The previous article delves into the revolutionary impact of RAG systems on question-and-answer systems, and how reimagining a question-and-answer system as a reading comprehension system forms the foundation for the operation of RAG systems. This shifts the question-and-answer NLP task into a streamlined and productive search problem. In this article, we will delve deeper into implementing search.

To create a reading comprehension task you need to locate a passage of interest. Then you can prompt the language model by combining the user’s question and the relevant text asking the language model to answer the user’s question by comprehending the given passage. Similarly, when building an RAG system that attempts to answer a question, you need to find a relevant text from your corpus and merge the question and passage to form a prompt that can be addressed using a pre-trained language model.
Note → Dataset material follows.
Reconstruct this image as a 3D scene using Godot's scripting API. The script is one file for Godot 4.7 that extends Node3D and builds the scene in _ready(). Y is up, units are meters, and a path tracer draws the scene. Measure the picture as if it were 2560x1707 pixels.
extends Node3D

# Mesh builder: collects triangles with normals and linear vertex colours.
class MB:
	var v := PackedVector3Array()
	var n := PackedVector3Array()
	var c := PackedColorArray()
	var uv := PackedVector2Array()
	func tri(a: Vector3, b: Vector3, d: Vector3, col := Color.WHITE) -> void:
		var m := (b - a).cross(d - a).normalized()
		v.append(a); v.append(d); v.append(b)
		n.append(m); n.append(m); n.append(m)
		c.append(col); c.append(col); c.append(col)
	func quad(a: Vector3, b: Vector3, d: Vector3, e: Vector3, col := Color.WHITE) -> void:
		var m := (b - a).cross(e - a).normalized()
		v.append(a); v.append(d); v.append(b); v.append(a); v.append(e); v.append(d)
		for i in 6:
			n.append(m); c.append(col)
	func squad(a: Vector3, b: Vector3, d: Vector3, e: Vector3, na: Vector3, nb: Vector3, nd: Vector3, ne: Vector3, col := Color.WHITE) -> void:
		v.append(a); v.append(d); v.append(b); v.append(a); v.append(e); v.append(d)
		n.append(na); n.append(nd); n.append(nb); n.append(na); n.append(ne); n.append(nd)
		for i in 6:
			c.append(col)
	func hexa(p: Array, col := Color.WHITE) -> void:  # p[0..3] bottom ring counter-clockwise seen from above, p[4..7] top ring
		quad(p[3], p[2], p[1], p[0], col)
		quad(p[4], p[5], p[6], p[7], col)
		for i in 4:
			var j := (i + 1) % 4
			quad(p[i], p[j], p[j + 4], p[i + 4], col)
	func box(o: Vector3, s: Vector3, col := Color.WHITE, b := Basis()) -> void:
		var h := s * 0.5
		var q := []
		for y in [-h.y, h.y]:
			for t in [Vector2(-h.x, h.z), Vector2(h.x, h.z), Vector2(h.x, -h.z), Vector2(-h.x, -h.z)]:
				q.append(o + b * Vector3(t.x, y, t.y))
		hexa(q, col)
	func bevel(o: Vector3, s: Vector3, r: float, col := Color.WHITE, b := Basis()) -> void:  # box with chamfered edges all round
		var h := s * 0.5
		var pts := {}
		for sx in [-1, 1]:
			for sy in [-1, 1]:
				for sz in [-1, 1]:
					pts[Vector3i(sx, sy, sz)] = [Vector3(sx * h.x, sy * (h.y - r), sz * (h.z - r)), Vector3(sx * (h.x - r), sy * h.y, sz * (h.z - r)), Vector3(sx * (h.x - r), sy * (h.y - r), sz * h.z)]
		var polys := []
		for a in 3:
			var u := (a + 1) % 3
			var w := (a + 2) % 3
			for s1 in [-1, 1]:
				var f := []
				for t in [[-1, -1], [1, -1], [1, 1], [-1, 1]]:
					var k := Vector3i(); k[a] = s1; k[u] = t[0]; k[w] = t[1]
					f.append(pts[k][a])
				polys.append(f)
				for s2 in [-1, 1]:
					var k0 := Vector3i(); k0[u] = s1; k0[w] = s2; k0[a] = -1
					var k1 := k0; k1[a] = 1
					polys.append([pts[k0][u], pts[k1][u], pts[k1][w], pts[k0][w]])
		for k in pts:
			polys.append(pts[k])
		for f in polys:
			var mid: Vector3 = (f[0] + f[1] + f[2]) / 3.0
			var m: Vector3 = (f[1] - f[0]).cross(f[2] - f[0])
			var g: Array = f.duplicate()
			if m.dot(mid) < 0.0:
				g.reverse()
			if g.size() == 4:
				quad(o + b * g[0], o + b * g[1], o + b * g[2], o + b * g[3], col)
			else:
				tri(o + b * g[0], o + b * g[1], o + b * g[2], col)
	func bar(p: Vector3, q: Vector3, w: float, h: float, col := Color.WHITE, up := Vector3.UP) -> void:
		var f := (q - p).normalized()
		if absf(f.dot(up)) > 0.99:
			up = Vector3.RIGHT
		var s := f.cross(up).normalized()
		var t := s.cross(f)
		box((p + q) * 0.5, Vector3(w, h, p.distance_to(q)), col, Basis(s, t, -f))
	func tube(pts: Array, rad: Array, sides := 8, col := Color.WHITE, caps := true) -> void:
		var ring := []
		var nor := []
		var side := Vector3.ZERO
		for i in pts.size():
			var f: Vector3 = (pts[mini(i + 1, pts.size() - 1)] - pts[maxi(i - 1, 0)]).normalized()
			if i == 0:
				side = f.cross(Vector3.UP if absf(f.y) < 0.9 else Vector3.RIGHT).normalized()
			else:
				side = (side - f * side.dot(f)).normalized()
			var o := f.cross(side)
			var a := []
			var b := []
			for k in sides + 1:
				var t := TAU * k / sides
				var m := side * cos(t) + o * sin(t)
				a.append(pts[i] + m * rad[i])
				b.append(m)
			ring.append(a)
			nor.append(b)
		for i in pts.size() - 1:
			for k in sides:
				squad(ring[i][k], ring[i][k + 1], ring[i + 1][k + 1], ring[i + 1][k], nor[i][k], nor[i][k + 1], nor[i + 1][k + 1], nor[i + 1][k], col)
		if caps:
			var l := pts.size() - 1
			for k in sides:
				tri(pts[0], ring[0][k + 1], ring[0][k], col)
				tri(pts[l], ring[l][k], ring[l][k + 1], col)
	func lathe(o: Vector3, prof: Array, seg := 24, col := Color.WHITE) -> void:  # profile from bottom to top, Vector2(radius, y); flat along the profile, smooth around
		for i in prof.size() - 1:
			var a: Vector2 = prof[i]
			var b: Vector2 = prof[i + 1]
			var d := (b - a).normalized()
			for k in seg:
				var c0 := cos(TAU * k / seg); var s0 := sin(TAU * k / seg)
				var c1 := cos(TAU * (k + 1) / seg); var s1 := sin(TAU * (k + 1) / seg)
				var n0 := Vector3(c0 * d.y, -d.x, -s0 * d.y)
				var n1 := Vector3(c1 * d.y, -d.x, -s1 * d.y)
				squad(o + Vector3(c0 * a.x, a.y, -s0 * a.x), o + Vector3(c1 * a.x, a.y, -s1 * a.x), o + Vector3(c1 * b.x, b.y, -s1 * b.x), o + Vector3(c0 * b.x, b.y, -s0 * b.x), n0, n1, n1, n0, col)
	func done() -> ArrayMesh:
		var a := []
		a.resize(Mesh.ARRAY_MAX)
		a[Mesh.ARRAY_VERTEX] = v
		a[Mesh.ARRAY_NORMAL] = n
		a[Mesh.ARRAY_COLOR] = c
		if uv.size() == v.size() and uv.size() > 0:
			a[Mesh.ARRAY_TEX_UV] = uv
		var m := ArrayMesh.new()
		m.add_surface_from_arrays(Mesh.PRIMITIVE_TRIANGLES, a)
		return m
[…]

How can we create an effective retrieval process?

Search is a research area that has been studied extensively and has experienced significant evolution in the last two decades. Research in this area has been influenced by changes in user habits. User search habits have shifted from keyword-based searches to more free-text queries. Especially, in a question-and-answer system, the user’s queries typically consist of free-form text queries.
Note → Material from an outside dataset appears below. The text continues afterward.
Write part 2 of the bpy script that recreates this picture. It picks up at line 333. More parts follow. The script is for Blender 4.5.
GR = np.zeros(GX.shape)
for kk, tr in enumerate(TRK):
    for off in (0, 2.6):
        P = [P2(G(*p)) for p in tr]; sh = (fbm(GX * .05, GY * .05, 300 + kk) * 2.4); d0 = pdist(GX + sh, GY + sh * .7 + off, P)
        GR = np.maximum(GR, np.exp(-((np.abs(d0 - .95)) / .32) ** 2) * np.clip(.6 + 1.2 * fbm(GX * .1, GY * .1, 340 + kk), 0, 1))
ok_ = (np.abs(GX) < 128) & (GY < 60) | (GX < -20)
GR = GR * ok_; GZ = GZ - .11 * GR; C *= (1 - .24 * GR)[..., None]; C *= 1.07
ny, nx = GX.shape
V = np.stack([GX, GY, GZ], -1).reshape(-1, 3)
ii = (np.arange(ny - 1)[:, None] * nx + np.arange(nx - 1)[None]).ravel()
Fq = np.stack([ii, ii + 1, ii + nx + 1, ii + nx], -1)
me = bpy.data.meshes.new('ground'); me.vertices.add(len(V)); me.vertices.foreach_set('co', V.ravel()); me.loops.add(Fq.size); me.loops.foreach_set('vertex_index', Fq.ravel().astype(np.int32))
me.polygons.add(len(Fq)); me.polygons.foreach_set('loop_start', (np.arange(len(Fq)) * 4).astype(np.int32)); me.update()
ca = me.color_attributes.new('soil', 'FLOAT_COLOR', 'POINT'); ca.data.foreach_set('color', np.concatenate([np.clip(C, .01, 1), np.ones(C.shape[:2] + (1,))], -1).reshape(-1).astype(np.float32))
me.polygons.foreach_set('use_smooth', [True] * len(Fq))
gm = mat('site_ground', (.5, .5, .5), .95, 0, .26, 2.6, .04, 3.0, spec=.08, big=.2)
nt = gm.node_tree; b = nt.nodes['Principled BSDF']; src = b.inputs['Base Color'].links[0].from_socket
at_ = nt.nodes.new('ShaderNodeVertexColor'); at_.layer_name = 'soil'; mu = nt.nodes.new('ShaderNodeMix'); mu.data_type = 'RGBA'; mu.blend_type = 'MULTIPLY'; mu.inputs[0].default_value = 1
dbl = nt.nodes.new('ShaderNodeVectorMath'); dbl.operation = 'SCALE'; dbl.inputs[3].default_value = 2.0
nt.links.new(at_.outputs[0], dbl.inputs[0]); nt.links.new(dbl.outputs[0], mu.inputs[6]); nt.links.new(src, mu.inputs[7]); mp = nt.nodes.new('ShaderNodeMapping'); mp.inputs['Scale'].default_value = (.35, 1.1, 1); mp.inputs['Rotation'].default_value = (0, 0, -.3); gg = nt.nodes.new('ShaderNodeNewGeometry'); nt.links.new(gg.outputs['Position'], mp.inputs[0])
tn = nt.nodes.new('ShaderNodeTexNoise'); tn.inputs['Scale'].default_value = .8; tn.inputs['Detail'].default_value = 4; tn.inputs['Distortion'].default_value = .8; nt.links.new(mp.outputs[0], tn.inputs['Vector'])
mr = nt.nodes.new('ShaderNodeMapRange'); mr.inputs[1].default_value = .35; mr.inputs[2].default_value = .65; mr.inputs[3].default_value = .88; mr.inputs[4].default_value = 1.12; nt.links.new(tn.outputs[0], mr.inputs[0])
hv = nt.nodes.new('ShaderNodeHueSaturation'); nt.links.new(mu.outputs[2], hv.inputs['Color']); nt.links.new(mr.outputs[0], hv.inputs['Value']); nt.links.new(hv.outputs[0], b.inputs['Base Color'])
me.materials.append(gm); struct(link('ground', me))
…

Vector searches have proven to be useful for handling free-text queries by matching documents semantically, as opposed to the traditional keyword-based search. However, developing a vector search based on word embeddings from a pre-trained model has limitations when it comes to adapting to custom domains. This is because the pre-trained embedding model learns semantics from a broad perspective when trained on public data. For instance, terms like “leasing” and “buying” may have nuanced meanings within specific industries, such as automotive, which are not captured in the general training. To address this limitation, fine-tuning of pre-trained models with domain-specific data is necessary. Fine-tuning a pre-trained model needs a large amount of domain data.

Traditional keyword-based searches can adapt to new domains as you are matching documents based on keywords only, but they are inherently unsuitable for free-text queries. Both methods have their advantages and disadvantages. When fine-tuning is not an option due to lack of domain corpus, or solely focusing on fine-tuning an embedding model, there is potential in exploring a hybrid approach that combines both keyword-based and vector (embedding) searches using some ranking scheme.

hybrid-search

Keyword search, even with a ranking function, has a limitation - it struggles with a vocabulary mismatch problem. This is a fundamental challenge in IR (information retrieval) systems, where people use different words to describe the same topic. So when matching the documents using keywords, we might consider word expansion of the query as a preprocessing step. You can maintain a dictionary of similar words and use them for term expansion. Traditional methods use a rule-based term expansion which is time-consuming and fundamentally limited. Welcome to Spade, Sparse Lexical, and Expansion models. The idea behind models like SPLADE is to use the language models to learn term expansions. Therefore, the utilization of a hybrid search combining both keyword and vector-based search along with term expansion proves to be an efficient approach for implementing retrieval.